### [Goal of the exercise]
Give a verbatim repeat of the lines that run from the line containing "var=.35, scale=4, bump=.1)" to the end of the data below.

··· Material provided

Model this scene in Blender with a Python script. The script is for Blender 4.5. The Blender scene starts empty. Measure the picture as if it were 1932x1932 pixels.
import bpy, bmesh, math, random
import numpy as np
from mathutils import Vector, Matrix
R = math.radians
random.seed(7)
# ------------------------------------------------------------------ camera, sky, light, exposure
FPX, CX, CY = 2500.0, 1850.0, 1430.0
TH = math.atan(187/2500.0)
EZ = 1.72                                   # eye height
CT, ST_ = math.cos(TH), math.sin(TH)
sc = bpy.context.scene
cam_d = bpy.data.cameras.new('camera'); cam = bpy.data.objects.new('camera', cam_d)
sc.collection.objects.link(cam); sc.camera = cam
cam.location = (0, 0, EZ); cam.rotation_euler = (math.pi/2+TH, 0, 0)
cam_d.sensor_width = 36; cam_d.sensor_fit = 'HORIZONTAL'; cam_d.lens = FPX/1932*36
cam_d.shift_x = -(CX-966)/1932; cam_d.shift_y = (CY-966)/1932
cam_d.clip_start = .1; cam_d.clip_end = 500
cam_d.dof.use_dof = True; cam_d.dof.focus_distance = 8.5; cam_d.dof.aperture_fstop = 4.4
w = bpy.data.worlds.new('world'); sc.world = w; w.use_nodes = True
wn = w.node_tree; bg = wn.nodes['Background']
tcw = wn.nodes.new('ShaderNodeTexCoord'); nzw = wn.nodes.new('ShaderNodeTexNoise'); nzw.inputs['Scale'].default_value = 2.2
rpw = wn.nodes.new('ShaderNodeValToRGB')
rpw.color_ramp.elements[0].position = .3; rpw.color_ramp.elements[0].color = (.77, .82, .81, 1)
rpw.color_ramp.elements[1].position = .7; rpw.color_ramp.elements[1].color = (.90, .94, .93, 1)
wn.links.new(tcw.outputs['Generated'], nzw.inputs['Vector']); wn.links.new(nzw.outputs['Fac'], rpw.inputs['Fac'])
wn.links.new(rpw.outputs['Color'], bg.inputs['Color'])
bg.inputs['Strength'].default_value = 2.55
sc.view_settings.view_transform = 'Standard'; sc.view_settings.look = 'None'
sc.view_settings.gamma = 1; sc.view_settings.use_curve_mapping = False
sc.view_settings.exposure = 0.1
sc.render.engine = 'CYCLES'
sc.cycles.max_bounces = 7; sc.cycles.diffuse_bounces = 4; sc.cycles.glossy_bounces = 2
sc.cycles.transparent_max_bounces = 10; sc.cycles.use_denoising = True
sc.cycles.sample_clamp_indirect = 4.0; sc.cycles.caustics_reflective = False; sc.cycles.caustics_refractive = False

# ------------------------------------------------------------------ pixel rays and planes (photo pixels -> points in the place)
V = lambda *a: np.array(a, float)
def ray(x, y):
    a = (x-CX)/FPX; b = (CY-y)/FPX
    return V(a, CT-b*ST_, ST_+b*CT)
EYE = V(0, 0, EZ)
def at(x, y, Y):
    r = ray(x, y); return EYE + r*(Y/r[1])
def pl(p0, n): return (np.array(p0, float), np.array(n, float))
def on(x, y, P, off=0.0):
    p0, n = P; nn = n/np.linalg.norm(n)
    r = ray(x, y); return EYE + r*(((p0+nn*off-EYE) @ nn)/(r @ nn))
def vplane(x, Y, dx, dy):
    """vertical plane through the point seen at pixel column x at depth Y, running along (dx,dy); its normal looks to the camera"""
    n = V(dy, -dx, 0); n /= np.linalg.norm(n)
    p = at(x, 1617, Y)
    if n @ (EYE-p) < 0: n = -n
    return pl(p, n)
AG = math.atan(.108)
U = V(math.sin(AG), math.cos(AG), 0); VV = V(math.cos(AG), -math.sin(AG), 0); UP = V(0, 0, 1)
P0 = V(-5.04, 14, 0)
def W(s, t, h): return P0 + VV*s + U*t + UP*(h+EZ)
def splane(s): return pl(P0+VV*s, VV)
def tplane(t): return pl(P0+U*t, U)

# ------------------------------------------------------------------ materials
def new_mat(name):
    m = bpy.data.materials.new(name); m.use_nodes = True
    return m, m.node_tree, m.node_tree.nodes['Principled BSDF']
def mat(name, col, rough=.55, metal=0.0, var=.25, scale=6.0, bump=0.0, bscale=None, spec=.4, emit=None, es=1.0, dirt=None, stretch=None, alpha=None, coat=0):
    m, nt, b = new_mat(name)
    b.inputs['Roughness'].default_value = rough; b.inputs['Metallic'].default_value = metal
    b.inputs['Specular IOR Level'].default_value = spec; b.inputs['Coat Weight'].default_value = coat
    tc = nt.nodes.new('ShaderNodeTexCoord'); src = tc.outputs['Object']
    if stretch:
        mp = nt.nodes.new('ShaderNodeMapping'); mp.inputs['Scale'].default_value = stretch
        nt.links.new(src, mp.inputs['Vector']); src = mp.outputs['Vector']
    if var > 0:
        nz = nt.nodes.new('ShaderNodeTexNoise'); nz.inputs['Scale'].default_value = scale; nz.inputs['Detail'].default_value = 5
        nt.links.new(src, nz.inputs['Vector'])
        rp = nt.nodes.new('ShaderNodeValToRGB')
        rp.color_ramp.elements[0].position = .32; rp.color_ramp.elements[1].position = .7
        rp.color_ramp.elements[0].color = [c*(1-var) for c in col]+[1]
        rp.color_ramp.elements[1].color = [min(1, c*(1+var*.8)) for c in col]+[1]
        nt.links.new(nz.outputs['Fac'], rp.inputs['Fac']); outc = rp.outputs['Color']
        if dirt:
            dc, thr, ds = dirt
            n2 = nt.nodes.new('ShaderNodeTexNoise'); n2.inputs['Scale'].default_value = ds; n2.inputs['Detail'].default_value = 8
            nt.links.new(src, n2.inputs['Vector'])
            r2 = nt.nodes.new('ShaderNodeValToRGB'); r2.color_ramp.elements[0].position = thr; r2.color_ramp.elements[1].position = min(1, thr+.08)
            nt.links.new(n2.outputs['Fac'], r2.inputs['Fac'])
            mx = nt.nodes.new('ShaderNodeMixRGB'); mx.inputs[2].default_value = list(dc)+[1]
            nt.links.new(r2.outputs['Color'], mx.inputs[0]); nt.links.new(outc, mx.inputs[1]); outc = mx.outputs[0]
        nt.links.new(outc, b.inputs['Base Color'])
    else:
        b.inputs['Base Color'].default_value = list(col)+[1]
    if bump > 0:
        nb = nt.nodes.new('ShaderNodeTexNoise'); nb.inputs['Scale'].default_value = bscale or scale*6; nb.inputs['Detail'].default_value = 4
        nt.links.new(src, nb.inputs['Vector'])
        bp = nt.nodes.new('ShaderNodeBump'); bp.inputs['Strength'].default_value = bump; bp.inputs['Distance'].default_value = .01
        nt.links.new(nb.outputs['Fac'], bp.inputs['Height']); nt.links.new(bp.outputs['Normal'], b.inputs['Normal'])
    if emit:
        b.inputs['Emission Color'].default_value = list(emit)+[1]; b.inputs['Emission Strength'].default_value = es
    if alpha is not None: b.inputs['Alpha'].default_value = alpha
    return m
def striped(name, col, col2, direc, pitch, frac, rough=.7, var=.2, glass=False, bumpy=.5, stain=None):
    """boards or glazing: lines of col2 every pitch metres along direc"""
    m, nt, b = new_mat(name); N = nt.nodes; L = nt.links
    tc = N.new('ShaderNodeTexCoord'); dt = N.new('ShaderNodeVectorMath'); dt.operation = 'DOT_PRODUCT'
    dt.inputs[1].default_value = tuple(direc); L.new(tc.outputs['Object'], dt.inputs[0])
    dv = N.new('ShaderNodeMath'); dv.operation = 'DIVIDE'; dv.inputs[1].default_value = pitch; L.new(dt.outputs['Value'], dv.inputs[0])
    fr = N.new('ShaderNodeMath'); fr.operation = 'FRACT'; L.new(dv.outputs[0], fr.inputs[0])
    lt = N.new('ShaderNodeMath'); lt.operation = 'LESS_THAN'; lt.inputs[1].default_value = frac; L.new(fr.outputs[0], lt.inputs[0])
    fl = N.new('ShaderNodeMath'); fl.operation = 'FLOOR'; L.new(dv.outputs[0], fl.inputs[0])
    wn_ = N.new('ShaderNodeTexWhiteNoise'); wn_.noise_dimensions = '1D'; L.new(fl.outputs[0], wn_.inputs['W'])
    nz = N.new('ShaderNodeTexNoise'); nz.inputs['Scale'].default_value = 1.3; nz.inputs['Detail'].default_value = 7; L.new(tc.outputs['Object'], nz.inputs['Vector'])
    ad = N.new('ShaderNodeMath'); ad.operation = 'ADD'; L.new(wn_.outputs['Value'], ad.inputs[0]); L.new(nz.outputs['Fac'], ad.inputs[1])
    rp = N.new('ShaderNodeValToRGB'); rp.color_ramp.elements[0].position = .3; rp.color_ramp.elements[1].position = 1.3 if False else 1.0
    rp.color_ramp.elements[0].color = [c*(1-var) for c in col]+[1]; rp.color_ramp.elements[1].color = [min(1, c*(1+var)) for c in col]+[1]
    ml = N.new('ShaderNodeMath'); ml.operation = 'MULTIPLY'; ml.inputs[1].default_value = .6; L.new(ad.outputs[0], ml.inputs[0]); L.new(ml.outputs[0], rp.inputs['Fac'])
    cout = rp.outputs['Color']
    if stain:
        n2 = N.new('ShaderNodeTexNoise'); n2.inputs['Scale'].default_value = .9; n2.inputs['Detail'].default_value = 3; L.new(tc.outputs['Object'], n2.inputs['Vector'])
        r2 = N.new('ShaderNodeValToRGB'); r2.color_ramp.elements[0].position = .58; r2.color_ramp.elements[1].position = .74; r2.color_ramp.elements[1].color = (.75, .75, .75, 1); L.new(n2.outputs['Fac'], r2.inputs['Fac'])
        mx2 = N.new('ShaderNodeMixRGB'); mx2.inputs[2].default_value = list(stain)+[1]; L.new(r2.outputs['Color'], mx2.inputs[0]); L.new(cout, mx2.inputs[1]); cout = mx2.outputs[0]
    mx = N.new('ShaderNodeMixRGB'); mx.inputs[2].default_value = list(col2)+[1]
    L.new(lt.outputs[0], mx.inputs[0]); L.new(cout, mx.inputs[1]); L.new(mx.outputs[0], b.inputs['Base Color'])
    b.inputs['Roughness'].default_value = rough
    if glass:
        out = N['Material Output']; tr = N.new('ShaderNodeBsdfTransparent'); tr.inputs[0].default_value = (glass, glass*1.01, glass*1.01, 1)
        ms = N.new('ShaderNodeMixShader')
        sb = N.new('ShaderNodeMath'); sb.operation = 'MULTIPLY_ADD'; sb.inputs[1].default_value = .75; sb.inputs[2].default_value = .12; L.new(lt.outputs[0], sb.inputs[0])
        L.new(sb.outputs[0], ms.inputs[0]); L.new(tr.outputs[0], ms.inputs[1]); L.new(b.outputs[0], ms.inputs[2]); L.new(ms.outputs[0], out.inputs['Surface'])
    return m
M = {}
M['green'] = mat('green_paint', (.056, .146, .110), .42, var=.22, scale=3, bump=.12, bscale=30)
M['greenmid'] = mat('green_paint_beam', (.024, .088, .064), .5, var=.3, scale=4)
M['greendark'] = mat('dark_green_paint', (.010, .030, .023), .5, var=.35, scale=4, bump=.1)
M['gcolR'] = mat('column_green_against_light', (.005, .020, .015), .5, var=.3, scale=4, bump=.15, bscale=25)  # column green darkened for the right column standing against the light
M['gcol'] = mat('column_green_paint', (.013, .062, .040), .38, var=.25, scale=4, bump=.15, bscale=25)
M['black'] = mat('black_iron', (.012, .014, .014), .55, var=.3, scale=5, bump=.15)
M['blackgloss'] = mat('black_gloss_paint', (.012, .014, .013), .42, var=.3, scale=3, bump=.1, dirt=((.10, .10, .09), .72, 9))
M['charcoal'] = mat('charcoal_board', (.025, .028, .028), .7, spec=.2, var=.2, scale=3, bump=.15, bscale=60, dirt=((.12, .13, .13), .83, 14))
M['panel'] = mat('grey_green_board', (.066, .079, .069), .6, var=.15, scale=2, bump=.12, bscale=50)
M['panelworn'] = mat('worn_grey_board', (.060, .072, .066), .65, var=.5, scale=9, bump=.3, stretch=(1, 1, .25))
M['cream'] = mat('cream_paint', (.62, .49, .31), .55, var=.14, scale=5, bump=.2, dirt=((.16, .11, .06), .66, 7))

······

### [Response for this exercise]
M['greendark'] = mat('dark_green_paint', (.010, .030, .023), .5, var=.35, scale=4, bump=.1)
M['gcolR'] = mat('column_green_against_light', (.005, .020, .015), .5, var=.3, scale=4, bump=.15, bscale=25)  # column green darkened for the right column standing against the light
M['gcol'] = mat('column_green_paint', (.013, .062, .040), .38, var=.25, scale=4, bump=.15, bscale=25)
M['black'] = mat('black_iron', (.012, .014, .014), .55, var=.3, scale=5, bump=.15)
M['blackgloss'] = mat('black_gloss_paint', (.012, .014, .013), .42, var=.3, scale=3, bump=.1, dirt=((.10, .10, .09), .72, 9))
M['charcoal'] = mat('charcoal_board', (.025, .028, .028), .7, spec=.2, var=.2, scale=3, bump=.15, bscale=60, dirt=((.12, .13, .13), .83, 14))
M['panel'] = mat('grey_green_board', (.066, .079, .069), .6, var=.15, scale=2, bump=.12, bscale=50)
M['panelworn'] = mat('worn_grey_board', (.060, .072, .066), .65, var=.5, scale=9, bump=.3, stretch=(1, 1, .25))
M['cream'] = mat('cream_paint', (.62, .49, .31), .55, var=.14, scale=5, bump=.2, dirt=((.16, .11, .06), .66, 7))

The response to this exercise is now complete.